Objective :: Reproduce exactly the opening lines of the listing, stopping after the line that contains "random.seed(7)" and including it.

Data excerpt ::

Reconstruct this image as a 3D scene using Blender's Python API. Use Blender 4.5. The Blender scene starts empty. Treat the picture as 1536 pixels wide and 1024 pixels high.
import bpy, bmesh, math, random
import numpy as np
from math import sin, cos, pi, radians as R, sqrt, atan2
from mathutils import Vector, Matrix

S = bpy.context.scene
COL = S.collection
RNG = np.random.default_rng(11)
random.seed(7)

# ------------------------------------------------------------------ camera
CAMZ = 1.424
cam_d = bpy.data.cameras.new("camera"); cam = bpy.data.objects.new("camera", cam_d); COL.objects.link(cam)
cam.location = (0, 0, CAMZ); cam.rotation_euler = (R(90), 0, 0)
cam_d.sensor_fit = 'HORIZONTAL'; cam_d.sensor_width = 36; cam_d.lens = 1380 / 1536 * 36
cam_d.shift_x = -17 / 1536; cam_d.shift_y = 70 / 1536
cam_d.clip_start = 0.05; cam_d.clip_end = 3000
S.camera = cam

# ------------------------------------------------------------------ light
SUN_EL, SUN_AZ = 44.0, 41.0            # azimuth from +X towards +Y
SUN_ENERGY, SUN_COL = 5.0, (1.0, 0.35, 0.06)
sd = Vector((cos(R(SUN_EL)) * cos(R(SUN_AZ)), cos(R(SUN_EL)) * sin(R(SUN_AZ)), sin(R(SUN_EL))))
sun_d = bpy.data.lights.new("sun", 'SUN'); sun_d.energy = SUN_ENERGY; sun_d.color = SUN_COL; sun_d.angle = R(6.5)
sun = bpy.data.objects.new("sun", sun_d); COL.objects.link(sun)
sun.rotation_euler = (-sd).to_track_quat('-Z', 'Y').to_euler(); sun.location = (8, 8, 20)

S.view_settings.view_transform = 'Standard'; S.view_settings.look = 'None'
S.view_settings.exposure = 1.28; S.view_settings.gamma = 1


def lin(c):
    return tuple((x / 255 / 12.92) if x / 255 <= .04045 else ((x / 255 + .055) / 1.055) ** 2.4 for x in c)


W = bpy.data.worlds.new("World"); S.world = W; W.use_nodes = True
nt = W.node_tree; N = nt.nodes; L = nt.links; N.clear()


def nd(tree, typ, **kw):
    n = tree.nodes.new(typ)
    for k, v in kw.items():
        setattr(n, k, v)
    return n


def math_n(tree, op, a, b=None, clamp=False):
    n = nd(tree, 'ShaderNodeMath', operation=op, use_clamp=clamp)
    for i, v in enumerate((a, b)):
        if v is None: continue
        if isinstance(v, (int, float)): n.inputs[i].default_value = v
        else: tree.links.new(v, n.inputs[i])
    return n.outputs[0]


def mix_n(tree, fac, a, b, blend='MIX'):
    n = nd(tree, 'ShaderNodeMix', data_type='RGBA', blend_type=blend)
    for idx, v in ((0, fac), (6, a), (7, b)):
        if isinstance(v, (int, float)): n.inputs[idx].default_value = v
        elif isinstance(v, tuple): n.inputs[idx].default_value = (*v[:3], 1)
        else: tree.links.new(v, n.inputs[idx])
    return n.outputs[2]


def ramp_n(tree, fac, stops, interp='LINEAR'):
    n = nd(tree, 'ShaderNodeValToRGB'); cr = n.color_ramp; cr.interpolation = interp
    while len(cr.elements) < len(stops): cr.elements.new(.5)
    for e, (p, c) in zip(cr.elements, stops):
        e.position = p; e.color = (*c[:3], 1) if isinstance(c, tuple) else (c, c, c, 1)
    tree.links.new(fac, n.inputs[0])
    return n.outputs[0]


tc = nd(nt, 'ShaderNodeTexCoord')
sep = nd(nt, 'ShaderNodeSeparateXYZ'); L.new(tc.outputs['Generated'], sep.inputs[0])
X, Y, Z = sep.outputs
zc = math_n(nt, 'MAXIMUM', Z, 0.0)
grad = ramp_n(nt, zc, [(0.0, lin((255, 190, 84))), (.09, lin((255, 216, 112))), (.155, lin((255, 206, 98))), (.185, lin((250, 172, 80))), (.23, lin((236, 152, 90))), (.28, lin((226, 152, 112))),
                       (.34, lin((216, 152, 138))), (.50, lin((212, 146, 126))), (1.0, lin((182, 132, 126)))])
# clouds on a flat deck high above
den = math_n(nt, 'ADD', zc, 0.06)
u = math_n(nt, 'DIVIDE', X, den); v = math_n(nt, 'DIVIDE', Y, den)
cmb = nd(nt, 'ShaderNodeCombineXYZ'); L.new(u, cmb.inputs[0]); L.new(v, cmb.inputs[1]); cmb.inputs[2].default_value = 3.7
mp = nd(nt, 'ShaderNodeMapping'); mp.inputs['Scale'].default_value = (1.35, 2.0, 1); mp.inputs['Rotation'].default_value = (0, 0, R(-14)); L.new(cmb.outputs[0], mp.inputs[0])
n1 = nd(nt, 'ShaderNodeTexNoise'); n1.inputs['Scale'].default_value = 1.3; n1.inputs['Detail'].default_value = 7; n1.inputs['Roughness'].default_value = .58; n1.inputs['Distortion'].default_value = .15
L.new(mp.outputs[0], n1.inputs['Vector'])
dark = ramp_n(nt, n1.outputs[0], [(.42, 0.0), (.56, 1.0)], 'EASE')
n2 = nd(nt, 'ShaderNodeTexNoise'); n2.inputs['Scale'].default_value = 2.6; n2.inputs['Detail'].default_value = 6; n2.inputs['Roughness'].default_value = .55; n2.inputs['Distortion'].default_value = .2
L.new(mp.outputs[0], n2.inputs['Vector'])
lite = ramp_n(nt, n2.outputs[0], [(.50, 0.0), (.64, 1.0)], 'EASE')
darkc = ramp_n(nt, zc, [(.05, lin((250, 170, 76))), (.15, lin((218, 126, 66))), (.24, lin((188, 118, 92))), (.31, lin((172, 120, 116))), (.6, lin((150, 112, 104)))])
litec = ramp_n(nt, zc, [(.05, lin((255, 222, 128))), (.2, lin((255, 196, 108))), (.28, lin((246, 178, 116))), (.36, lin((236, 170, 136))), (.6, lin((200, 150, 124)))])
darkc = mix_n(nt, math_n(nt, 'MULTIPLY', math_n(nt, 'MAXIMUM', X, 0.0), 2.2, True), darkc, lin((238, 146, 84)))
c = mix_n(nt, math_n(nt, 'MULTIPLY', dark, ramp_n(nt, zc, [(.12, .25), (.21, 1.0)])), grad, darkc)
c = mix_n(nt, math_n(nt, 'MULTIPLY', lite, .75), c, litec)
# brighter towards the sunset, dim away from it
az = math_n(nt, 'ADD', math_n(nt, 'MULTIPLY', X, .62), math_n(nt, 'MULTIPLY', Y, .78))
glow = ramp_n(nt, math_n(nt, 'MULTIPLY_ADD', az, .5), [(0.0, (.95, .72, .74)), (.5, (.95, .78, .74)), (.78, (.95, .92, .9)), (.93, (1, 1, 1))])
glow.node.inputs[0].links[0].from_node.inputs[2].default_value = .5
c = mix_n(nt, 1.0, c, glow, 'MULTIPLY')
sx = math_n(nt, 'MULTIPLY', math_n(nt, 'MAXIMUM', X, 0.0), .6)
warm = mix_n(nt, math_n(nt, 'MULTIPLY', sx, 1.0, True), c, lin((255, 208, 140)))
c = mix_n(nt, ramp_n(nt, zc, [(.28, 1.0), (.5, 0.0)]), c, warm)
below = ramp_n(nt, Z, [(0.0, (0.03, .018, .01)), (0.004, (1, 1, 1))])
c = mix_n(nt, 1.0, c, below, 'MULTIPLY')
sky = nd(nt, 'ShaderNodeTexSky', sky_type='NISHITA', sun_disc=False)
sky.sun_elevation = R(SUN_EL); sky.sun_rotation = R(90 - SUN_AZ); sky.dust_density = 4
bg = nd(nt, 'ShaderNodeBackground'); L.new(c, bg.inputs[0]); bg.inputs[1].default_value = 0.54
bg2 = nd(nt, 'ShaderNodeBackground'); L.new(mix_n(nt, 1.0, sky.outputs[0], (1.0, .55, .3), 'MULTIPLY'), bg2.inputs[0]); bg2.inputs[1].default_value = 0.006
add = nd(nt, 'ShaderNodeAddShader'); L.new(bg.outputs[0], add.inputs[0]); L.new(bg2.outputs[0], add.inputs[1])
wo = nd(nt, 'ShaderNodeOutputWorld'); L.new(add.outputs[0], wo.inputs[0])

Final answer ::
Reconstruct this image as a 3D scene using Blender's Python API. Use Blender 4.5. The Blender scene starts empty. Treat the picture as 1536 pixels wide and 1024 pixels high.
import bpy, bmesh, math, random
import numpy as np
from math import sin, cos, pi, radians as R, sqrt, atan2
from mathutils import Vector, Matrix

S = bpy.context.scene
COL = S.collection
RNG = np.random.default_rng(11)
random.seed(7)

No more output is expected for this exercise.